I’m sharing this not-so-fun time because I know there are people in my community who look at me and think “wow, she’s really made it”. I’m sure there are plenty who look at me and think “wow, she’s so new to all this”. I’m comfortable with that. Honesty is the best policy, and this is my true life as an entertainer.

Because I threw my name in a lot of metaphorical hats, I’ve had some really cool work opportunities come up. I know that what I’m about to do in the next two weeks is basically a full resume for a performer. I’m cartooning, spokeswoman-ing, PA-ing, and doing a parade. I get to work out of town! This month, my greatness is coming from a need to pay the rent. Fun and exciting times, all as a result of being scared about my bills and adult responsibilities. And I didn’t even have to get a retail job (yet).

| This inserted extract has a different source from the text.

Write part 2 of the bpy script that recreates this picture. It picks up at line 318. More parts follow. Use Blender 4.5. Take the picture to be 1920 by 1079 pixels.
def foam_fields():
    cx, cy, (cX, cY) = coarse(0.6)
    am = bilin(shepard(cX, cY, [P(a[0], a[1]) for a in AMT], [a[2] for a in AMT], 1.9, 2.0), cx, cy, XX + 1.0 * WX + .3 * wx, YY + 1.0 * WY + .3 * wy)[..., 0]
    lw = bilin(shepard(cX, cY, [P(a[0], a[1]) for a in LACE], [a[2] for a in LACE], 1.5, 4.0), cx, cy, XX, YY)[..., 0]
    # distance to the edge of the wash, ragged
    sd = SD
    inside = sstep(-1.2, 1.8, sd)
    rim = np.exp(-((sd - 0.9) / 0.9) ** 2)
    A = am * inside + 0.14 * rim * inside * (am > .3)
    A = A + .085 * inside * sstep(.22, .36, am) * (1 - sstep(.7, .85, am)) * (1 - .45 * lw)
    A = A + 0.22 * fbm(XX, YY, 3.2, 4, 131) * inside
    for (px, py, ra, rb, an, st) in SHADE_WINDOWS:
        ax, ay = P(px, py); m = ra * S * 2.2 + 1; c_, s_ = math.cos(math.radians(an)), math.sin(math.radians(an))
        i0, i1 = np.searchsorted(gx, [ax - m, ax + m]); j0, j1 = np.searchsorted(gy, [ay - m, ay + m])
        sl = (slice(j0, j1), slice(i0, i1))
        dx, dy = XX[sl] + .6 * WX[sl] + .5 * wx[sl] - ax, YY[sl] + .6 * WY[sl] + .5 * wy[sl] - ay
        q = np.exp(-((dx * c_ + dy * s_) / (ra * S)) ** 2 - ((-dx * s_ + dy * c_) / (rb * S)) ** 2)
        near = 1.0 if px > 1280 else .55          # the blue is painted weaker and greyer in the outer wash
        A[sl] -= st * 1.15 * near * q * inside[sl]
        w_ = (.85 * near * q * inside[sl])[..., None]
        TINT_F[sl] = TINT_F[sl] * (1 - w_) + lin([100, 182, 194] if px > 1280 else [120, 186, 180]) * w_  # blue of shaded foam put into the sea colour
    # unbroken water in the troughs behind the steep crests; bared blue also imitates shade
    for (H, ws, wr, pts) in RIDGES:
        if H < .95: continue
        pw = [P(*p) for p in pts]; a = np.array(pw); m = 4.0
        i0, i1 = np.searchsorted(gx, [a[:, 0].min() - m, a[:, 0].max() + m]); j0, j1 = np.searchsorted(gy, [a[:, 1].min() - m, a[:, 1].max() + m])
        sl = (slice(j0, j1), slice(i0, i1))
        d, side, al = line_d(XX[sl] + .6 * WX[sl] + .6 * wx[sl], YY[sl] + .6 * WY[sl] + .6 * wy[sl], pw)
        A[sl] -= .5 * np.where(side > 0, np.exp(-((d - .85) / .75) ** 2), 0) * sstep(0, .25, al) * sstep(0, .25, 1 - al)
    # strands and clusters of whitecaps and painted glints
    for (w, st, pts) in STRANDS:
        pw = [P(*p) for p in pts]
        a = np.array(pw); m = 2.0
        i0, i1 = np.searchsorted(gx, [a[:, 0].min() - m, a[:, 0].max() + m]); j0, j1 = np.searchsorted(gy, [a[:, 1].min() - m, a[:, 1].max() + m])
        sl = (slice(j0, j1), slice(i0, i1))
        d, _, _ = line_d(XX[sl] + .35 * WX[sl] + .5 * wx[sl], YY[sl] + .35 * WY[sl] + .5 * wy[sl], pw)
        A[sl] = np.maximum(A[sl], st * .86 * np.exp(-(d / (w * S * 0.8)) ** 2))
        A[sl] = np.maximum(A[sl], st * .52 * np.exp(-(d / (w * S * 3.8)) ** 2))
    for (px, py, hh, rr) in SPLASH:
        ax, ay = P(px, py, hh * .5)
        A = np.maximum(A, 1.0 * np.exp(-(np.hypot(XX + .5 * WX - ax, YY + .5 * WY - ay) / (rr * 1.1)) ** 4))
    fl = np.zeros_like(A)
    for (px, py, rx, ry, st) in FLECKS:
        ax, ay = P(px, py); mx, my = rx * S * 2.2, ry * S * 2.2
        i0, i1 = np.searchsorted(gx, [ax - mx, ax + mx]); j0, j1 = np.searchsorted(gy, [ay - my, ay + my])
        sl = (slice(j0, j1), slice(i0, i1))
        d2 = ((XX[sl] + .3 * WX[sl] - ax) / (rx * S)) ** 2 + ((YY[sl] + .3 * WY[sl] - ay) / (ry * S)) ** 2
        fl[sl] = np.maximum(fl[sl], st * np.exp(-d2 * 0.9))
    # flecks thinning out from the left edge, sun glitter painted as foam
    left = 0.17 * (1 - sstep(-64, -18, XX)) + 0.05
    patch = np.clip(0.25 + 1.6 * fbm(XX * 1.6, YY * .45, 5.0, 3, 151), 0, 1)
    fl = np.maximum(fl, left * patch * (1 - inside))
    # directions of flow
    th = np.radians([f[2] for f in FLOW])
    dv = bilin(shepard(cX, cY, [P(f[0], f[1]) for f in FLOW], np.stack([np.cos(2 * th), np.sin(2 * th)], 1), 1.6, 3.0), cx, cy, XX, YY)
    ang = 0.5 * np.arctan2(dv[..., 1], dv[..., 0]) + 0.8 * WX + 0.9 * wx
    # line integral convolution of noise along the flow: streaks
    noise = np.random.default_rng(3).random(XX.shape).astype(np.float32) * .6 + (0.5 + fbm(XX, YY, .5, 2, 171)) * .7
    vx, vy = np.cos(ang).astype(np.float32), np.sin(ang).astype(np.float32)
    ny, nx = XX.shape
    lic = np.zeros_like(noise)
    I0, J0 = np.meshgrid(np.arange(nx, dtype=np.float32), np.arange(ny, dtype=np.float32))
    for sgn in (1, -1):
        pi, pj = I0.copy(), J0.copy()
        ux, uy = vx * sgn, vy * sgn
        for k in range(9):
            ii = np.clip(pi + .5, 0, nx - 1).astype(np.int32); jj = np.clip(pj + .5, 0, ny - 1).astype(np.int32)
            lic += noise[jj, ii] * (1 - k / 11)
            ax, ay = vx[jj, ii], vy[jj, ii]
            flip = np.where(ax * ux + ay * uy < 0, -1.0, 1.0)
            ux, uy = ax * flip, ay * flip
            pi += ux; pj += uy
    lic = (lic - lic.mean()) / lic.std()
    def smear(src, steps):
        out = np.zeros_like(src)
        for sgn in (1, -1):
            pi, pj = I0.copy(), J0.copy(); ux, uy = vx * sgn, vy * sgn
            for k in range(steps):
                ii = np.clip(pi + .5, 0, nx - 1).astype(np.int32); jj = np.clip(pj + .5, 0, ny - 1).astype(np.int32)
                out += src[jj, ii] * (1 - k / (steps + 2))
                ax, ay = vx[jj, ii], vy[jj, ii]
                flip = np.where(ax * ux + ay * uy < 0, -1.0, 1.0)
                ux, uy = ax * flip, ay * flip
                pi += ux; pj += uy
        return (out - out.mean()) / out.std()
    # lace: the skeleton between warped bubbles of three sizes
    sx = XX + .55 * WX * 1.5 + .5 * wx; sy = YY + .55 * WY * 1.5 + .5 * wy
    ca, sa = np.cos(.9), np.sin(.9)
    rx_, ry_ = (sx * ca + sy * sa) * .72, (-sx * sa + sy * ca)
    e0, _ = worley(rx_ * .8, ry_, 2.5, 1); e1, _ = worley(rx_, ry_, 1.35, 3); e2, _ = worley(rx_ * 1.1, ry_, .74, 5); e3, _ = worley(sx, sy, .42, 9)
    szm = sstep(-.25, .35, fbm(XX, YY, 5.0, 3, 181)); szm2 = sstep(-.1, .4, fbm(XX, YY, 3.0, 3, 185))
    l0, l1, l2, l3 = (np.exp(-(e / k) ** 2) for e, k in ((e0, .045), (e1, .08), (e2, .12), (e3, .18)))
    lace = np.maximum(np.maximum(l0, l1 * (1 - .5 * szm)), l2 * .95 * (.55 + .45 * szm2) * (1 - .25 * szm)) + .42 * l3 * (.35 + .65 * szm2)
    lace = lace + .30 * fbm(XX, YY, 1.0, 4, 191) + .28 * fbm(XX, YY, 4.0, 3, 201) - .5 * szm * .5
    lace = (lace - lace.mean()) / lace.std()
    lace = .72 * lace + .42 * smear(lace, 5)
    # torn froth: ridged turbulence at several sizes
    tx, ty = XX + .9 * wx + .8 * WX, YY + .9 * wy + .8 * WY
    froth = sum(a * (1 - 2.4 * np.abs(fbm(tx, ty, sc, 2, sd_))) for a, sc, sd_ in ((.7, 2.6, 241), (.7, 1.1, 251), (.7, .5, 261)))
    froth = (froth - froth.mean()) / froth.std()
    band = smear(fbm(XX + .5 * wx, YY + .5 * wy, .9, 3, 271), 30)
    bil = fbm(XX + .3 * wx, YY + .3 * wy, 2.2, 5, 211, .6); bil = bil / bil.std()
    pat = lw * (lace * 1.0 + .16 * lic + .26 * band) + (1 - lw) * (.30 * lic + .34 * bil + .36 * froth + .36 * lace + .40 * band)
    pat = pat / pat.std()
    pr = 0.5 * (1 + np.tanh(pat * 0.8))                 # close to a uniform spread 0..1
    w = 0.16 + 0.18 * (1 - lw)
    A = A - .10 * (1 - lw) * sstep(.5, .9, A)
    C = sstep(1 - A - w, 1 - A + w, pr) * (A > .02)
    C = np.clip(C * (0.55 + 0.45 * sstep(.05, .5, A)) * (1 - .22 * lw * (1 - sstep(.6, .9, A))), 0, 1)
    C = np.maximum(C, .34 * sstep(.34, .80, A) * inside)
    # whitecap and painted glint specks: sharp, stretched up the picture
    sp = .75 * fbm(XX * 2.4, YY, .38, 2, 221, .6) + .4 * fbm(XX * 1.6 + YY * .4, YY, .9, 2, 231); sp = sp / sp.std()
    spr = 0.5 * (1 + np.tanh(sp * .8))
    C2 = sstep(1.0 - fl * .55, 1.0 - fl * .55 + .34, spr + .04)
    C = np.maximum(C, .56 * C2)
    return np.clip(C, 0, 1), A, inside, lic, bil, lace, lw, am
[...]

But what about the other times, when money is good? Isn’t it easy to just show up to work, perform a little, and leave? Go home at the end of the day, make some mac ‘n’ cheese, and watch Mamma Mia: Here We Go Again! again? Maybe. I can do that for about a week before I get bored out of my mind. Sure I can change it up, watch Sex and the City, eat a salad, and go to the gym. That really spices things up… for another few days. But the boredom quickly creeps back up, and I’m looking for my next new thing to get excited about.

I attribute my success as a performer to my constant drive to do new things. To be better. To book every role I can. The big fun gigs, and the silly little ones. Anything that lets me put on a different costume and live as a different character. Not every role gets me a great Instagram post, or the respect of those higher on the professional ladder than me, but every role I’ve done has been wonderful in its own way. I become a better artist and a better person with each new opportunity, which is why I’m always chasing the next big thing. And to me, that is the key to achieving greatness.